On LeSean McCoy's 34-yard touchdown run to start the third quarter, the Eagles came out with a "tackle over" formation that had offensive tackle Jason Peters and tight end Brent Celek flip spots, which made for the following unbalanced configuration (from left to right): Peters, Lane Johnson, Evan Mathis, Jason Kelce (center), Todd Herremans, Celek. In effect, Kelce lined up and snapped the ball from the right guard position, and there were favorable blocking matchups across the board, as outlined beautifully here by Fran Duffy.

"It was just a zone running play," Kelce said. "We had numbers in the box, we had a hat on a hat, spread the field out, and there was a huge hole right there for (McCoy). It wasn't an outside zone play, it was a play designed to hit up inside, but there were also other things that could have happened off of that. That's what they were giving us, so that's what we took."
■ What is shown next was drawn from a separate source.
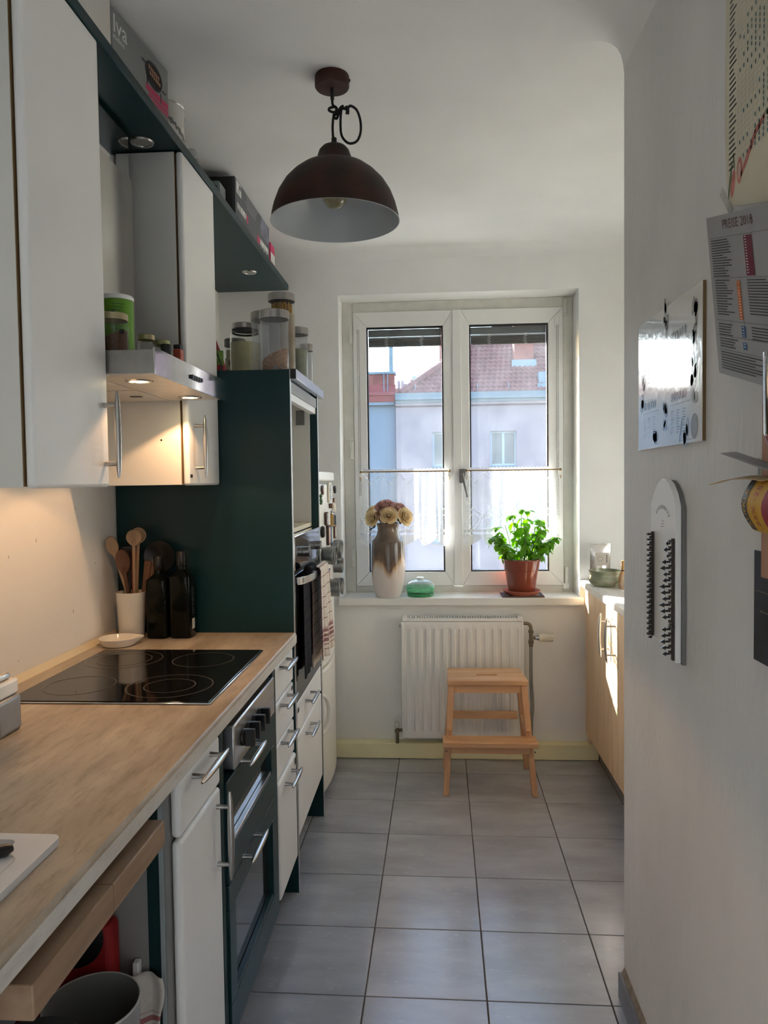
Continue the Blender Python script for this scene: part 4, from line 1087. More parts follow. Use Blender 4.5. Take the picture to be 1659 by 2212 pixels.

"That was just really well blocked," Mathis said. "(McCoy) hit the hole perfectly, everybody down field was blocking well, the receivers were blocking well. It was a hat for a hat and everyone was covered up and (McCoy) made the read and scored."

"That was good communication there on that touchdown run (by LeSean McCoy)," Johnson said. "I went up to the defensive tackle and (Jason Peters) stayed on the defensive end and I sealed the hole for (McCoy)."

Earlier in the game, during the second quarter drive that resulted in quarterback Michael Vick's three-yard touchdown run, Kelly called for a different kind of unbalanced line formation that was even more unorthodox and fresh to a majority of Eagles fans. Those who watched Kelly's Oregon Ducks, where unbalanced lines were incorporated regularly, had seen the formation before – the dual triple stack. Peters and Johnson were split wide – yes, split wide – and each served as the third member of the triple stack formation, while Mathis, Kelce and Herremans stayed inside to form a three-man line (for more on Kelly's use of the formation of Oregon, click here).

The play ended up being a handoff to McCoy for a 10-yard gain that advanced the ball from the Redskins' 24-yard line to the 14, but it could very well be different next time around. Vick ostensibly had the option of faking the handoff, pulling the ball back and throwing it to either wide receiver to take advantage of the three-on-two matchup. With Peters and Johnson outside and the prospect of utilizing their athleticism in space, you can be sure the dual triple stack will result in a wide receiver screen later on at some point during the season.

"Yeah, I hope so, maybe," Johnson said about the dual triple stack culminating in a wide receiver screen that would allow him (or Peters) to get out in front and block outside the hash marks. "We'll see in the future."

"We've got some stuff," Kelce said with a smile.

For fans and defensive coordinators alike, watch out.